Yi Hwang

Yi Hwang, prominent Korean Neo-Confucian scholar

Toegye is the pen name of Yi Hwang, one of the most prominent Korean Neo-Confucian scholars, who studied in depth how to become fully human and how human beings relate to the universe. He was thus concerned about how one might best fulfill one’s potential. Koreans respect him not only because he was an outstanding scholar but also because he lived what he taught. His personality shines throughout history. For example, he left a will stating that only his name should be carved on his tombstone, without any
indication of his social standing. This was very unusual for his time and even today. In this way, he gave future generation a lesson in true modesty.

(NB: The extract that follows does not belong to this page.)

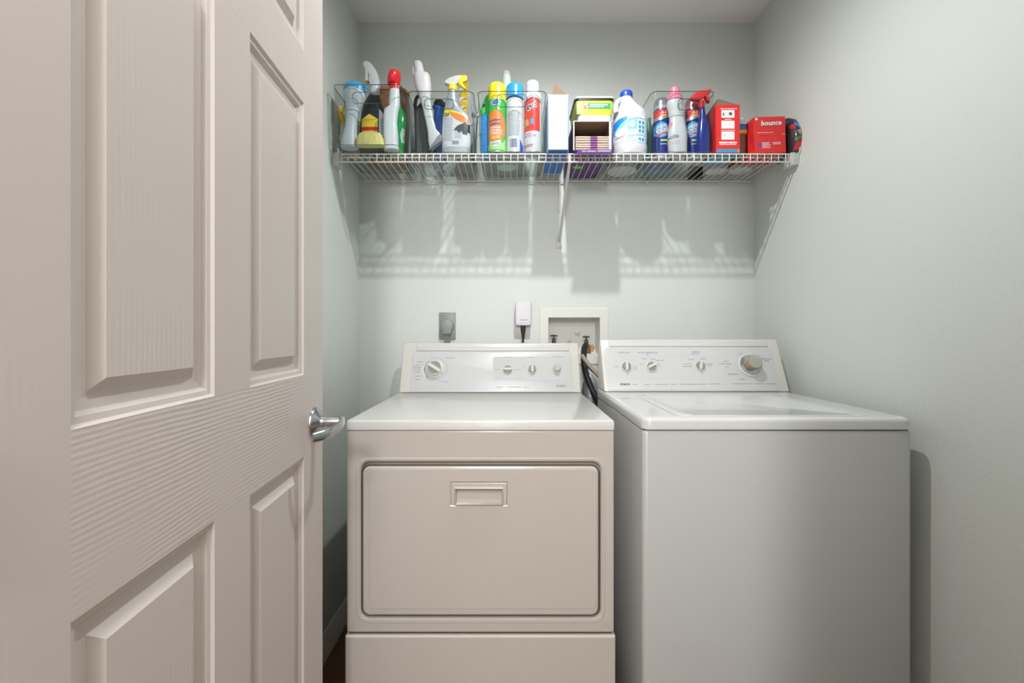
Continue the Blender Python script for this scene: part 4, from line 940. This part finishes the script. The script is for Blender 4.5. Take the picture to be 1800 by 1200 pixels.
# --- sweeper cloths: purple open box with a green tub on top
PUR = c_('carton_purple', '#4f2a6c', .45)
it = Item('cloth_box', 'purple carton open at the front showing folded beige sweeping cloths', 'box', 1042, 1.672, None)
x0, x1 = it.X(1008), it.X(1076.5); h = it.Z(212.5); dp = .30; T = .0022
g = G().box(x0, x1, 0, dp, .0003, T).box(x0, x1, 0, dp, h-T, h).box(x0, x0+T, 0, dp, T, h-T).box(x1-T, x1, 0, dp, T, h-T).box(x0, x1, dp-T, dp, T, h-T)
cb = link('carton', g, PUR, it.t, smooth=False)
link('liner', G().box(x0+T, x0+T+.0008, .001, dp-T, T, h-T).box(x1-T-.0008, x1-T, .001, dp-T, T, h-T).box(x0+T, x1-T, .001, dp-T, h-T-.0008, h-T).box(x0+T, x1-T, dp-T-.001, dp-T, T, h-T), KRAFT, cb, smooth=False)
link('front_edge', G().box(x0-.0008, x0+T+.001, -.001, 0, .001, h).box(x1-T-.010, x1-.004, -.001, 0, .001, h).box(x0, x1, -.001, 0, h-T, h+.0005), c_('carton_inner_white', '#e9e8ec', .6), cb, smooth=False)
# front flap folded down and forward
fx0, fx1 = x0+.012, x1+.002
fl = link('front_flap', G().loops([[(x0+.016, -.003+e, .0022+e), (x1+.001, -.003+e, .0022+e), (sx(1075, 1.65)-it.x0, -.022+e, -.0216+e), (sx(1013, 1.65)-it.x0, -.022+e, -.0216+e)] for e in (0, -.0008)]), PUR, it.t, smooth=False)
def flapmap(u, v): # u 0..1 across, v 0..1 from hinge to tip, on the printed lower face
    a = Vector((x0+.016, -.003, .0022)); b2 = Vector((x1+.001, -.003, .0022)); c = Vector((sx(1075, 1.65)-it.x0, -.022, -.0216)); d_ = Vector((sx(1013, 1.65)-it.x0, -.022, -.0216))
    return a.lerp(b2, u).lerp(d_.lerp(c, u), v)+Vector((0, -.0012, .0004))
tg = [text_g('SWIFFER WET', .3, .33, .55, wid=-.42), lines_g(.58, .95, .48, .7, 1, .8, 0, 5)]
decal('lettering', tg, WINK, fl, lambda x, z: flapmap(x, 1-z))
decal('underside_print', [ell_g(x0+.045, .07, .022, .03, rot=.3)], c_('print_plum', '#8c2f6c', .5), cb, lambda x, z: (x, z, -.0002))
decal('underside_badge', [ell_g(x0+.04, .17, .02, .017)], c_('print_lime', '#8cc63c', .5), cb, lambda x, z: (x, z, -.0002))
dt = it.t
CLO = c_('beige_cloth', '#cdb7a8', .9, bump=(90, .6, .002, (1, 1, 3)), mottle=.08, mscale=30); CLP = c_('purple_band', '#8c5a90', .8)
for i in range(6):
    z0 = it.zb+T+.0006+i*.0088; w_ = random.Random(i).uniform(.0, .002)
    c = thing('sweeping_cloth', ['bottommost', 'second from the bottom', 'third from the bottom', 'fourth from the bottom', 'second from the top', 'topmost'][i]+' folded beige sweeping cloth in the open purple carton', 'cloth', (it.x0, it.d+.004, z0), group='folded cloths in the purple carton')
    L = []
    nn = 9
    for j in range(nn):
        u = -1+2*j/(nn-1); xx = (x0+x1)/2+u*((x1-x0)/2-.0085); s_ = .001*math.sin(j*1.7+i)
        L.append([(xx, .002+w_, .0006+.0008+s_*.3), (xx, .0005+w_, .004), (xx, .002+w_, .0078+s_*.3), (xx, .12, .0078), (xx, .12, .0008)])
    link('cloth', G().loops(L), CLO, c)
    xm = (x0+x1)/2+.004
    link('stripe', G().tube([(xm-.012, .0018+w_, .004), (xm+.013, .0018+w_, .004)], .0036, 10), CLP, c)
# green tub
d0 = 1.70; zt0 = SZ+.0006+h+.0012
it = Item('wipes_tub', 'lime green wipes tub with a black rimmed clear lid, on top of the purple carton', 'tub', 1045.5, d0, zt0)
def rg(z, l, q, i=0, r=.018): return [(x, y, z) for x, y, _ in rr(it.X(l), it.X(q), -.0+i, .17-i, r, 0, 6, 'xy')]
hT = it.Z(176)
link('tub_body', G().loops([rg(.0005, 1018, 1072, .006, .012), rg(.003, 1015.5, 1075, .003, .016), rg(it.Z(202), 1015, 1076), rg(hT, 1012.5, 1078.5)]), c_('frosted_tub', '#c9d2cc', .3), it.t)
lo = [rg(it.Z(202), 1014.6, 1076.4, -.0006), rg(hT-.001, 1012, 1079, -.0006)]
link('tub_label', G().loops(lo, False, False), c_('lime_label', '#c4dc2e', .4), it.t)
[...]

He began a career in government and held numerous positions, but in later years refused high position and instead built Dosan Seowon, a private Confucian academy, to continue his scholarly pursuits and train disciples. He taught that studying is not for making a fortune but for learning how to live a moral life. Later, his students became leaders in society, and the truths he taught have been handed down for nearly 500 years. His teachings and philosophy have spread outside Korea. Chinese and Japanese scholars as well as those from other countries are researching his life and teaching.

About Yi Hwang (Toegye)

Yi Hwang (1501-1570), a man of profound learning and high moral character, is one of the two greatest Korean Neo-Confucian scholars of the Joseon era (1392-1910), the other being his younger contemporary Yi I (Yulgok). Yi Hwang had a pleasant and modest personality and was a good filial son who understood proper etiquette even as a child. When he was young, he studied the Confucian classics from his uncle and was later admitted to Seonggyun-gwan, the National Confucian Academy. He studied hard and started a career in government but later turned down many positions in order to pursue his own scholarly studies.

Dosan Seowon

His greatest achievement was the establishment of a new school of thought based on the Neo-Confucianism of the Song scholar, Zhu-xi (1130-1200). He emphasized the four components of a good nature, first expounded in the Book of Mencius—benevolence, righteousness, ropriety and wisdom. He had 260 followers, including Ryu Seong-nyong (1542-1607; a scholarofficial and State Councillor during the Japanese Invasion of 1592-1598), Yi San-hae (1539-1609; a scholar official and Chief State Councillor) and Jeong Tak (1526-1605, a State Councillor). Moreover he, along with Seong Hon (1535-1598) and later Yi Ik (1681- 1763), was the chief exponent of one of the two main branches of Neo-Confucianism in Korea.

After the Japanese invasion of Korea in 1592, his books were published in Japan during Edo period when Ieyasu, the first Tokugawa shogun, was in power. They greatly influenced the major schools of modern Japanese Confucianism. Even in China, the home of Confucius, he had substantial influence, and Liang Qichao (1873-1929), a Confucian scholar, journalist and reformist, considered Yi Hwang a sage.

The reason why Yi Hwang is noteworthy is because his life and conduct were consistent with his teachings. His integrity and frugality is reflected in the following poem he wrote:

A simple thatched shack
A leaky ceiling and drafty walls
Repeatedly moving furniture to dry spots
Books need to be kept in old boxes

The life and teaching of Yi Hwang can still provide lessons for people living in today’s hectic and competitive world.